Special teams coordinator Mike Priefer

Q: Punters are being used as the holder more often than ever before, rather than a backup quarterback. Why is that?

A: Because of all the time those three guys, the snappers, the holder, and the kicker – all the time that they spend together, that’s number one. Number two, the punters have become better athletes over the years too. I think there’s been some great punters, don’t get me wrong, Ray Guy, Greg Coleman’s a great athlete. All those guys have been great athletes over the years, but they’ve really refined the skill because they work so much together. They have so much free time together, where the quarterback is always involved with the offense with game plan, practicing. There’s not as much time. If the punter is able to do it then that’s the guy you want to use.

 

Q: How have you felt about Dan Bailey’s overall season?

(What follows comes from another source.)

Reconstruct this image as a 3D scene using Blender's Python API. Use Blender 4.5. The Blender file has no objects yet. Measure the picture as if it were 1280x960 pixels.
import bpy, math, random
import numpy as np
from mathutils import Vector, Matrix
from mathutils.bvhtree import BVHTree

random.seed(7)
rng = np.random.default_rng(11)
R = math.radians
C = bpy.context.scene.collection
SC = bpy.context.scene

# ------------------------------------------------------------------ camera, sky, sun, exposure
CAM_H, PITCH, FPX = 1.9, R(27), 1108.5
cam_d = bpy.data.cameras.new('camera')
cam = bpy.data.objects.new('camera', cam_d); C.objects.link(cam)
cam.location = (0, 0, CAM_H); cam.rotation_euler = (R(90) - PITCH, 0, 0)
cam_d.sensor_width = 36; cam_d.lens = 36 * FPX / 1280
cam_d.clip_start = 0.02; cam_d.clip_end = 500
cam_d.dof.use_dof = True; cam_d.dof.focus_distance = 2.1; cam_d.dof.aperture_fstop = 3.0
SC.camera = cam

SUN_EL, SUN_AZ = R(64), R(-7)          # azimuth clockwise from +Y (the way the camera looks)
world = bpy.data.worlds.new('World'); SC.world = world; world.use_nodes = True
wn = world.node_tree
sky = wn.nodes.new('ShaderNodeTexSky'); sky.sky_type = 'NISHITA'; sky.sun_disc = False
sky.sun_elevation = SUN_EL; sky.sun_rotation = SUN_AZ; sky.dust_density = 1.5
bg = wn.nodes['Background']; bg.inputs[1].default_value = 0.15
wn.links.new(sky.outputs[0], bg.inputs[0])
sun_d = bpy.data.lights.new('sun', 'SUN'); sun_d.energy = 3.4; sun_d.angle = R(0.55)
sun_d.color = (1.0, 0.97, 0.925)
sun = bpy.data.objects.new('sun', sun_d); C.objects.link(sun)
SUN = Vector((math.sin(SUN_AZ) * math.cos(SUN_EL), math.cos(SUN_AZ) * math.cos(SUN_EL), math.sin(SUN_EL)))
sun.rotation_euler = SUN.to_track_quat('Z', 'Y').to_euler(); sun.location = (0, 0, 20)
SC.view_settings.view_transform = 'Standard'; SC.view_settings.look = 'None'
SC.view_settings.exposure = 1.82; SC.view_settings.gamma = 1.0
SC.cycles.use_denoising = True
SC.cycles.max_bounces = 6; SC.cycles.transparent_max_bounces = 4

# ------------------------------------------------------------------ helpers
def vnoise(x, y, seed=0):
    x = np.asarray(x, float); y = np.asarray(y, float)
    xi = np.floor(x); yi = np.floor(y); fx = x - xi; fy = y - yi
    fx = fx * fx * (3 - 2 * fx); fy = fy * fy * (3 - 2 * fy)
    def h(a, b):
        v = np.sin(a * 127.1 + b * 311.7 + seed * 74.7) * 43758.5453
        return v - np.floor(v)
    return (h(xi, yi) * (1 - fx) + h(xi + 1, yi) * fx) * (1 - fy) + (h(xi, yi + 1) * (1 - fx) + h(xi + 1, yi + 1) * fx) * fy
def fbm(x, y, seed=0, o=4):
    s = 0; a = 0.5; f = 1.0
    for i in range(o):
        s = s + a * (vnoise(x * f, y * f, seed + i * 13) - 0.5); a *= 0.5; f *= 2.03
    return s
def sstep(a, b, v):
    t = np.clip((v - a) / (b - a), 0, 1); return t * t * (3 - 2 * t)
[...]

A: There’s obviously a couple you want him to make and he knows that and we’ve talked about that. Like I said, he’s a pro and he gets it. I think he’s kicked off quite well for us overall. Down the stretch we’ll be able to do some different things with him as I feel more comfortable with him kicking, especially indoors. I thought he kicked off well for us the other night. Overall on special teams, I think we’ve had some really good games and we’ve had some games where we didn’t play as well. Sunday against New England we didn’t play well enough to win to be quite honest with you. Was it horrible? No, but we need to cover that one punt that got 23 yards, we had a missed tackle it would of been a 10-yard return. Cordarrelle [Patterson] returned one to the 26-yard line, we had a missed tackle at the 20-yard line it would have been an inside the 25 type of tackle. So, little things that we have to continue to do get better. That’s been my focus all week, that’s been our focus for all six phases to be quite honest with you, and we have to get better. We have to do better on Monday night to help us win.